## Job
Check each line of the records below and collect those that include the word "objects".

## Input rows
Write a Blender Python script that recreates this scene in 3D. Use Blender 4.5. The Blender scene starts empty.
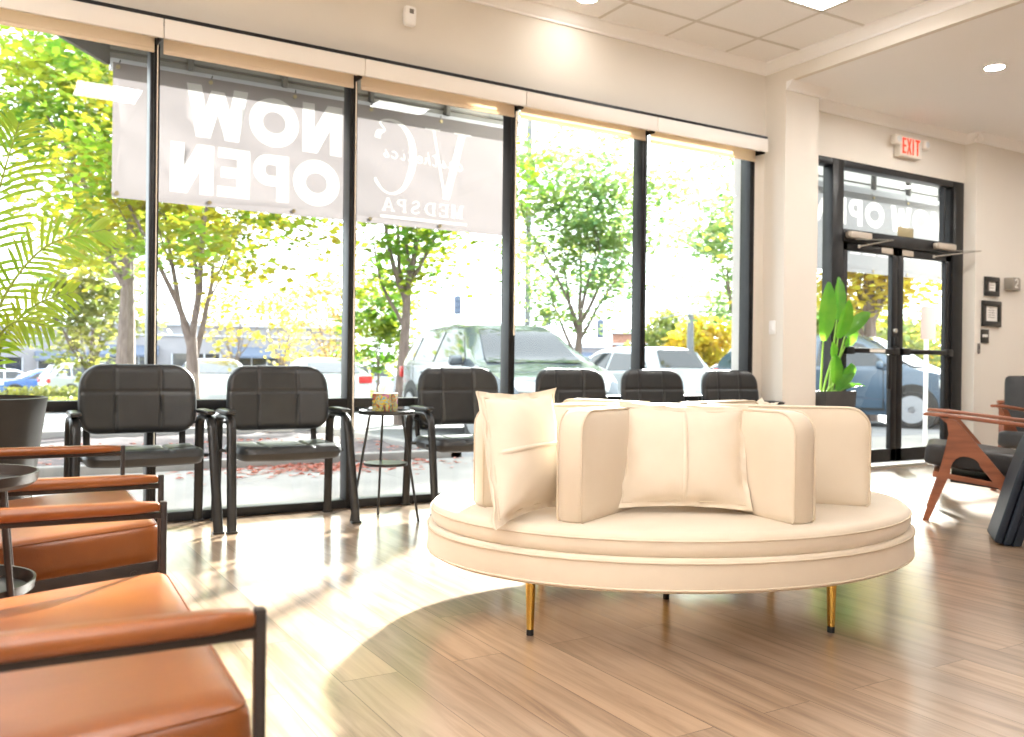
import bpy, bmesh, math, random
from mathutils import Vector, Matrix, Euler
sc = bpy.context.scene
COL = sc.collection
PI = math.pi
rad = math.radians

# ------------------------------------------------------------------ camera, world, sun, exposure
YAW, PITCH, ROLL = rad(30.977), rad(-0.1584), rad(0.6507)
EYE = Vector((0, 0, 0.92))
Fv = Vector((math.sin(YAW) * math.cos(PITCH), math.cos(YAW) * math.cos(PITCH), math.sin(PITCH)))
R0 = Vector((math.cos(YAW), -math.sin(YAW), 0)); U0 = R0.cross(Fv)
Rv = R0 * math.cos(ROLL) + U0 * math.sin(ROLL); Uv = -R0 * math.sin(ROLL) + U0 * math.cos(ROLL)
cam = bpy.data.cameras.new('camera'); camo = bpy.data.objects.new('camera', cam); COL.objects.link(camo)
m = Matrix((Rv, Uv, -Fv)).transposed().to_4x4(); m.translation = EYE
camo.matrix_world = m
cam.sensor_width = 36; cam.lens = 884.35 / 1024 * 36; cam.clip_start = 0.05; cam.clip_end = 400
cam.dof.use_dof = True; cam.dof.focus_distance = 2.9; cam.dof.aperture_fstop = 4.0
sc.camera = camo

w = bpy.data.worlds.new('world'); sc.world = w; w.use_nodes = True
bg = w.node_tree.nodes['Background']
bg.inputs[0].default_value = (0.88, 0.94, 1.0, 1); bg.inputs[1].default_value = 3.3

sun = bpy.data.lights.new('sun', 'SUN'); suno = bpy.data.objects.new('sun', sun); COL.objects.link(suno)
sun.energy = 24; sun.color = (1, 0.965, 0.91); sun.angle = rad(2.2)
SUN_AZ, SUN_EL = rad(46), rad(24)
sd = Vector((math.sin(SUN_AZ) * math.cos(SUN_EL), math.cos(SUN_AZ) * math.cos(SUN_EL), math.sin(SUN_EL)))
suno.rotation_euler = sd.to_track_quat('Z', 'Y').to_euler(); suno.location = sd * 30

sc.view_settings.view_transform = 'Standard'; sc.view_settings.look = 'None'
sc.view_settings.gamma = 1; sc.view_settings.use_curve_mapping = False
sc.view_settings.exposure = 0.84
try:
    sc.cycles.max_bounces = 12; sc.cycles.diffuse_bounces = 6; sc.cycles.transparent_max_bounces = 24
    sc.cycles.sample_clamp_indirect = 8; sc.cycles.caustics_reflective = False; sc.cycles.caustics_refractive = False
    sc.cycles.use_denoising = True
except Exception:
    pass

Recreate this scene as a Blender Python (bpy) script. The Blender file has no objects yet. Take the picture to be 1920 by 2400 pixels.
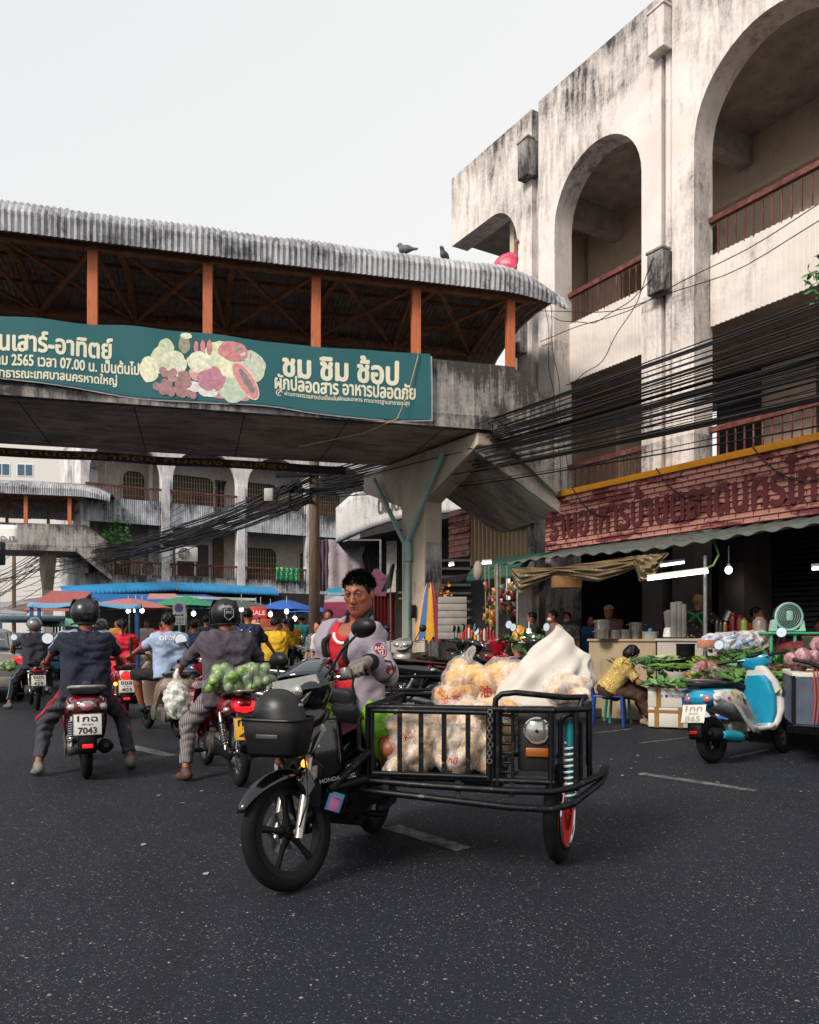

## Completed exercise
cam = bpy.data.cameras.new('camera'); camo = bpy.data.objects.new('camera', cam); COL.objects.link(camo)
sun = bpy.data.lights.new('sun', 'SUN'); suno = bpy.data.objects.new('sun', sun); COL.objects.link(suno)
Recreate this scene as a Blender Python (bpy) script. The Blender file has no objects yet. Take the picture to be 1920 by 2400 pixels.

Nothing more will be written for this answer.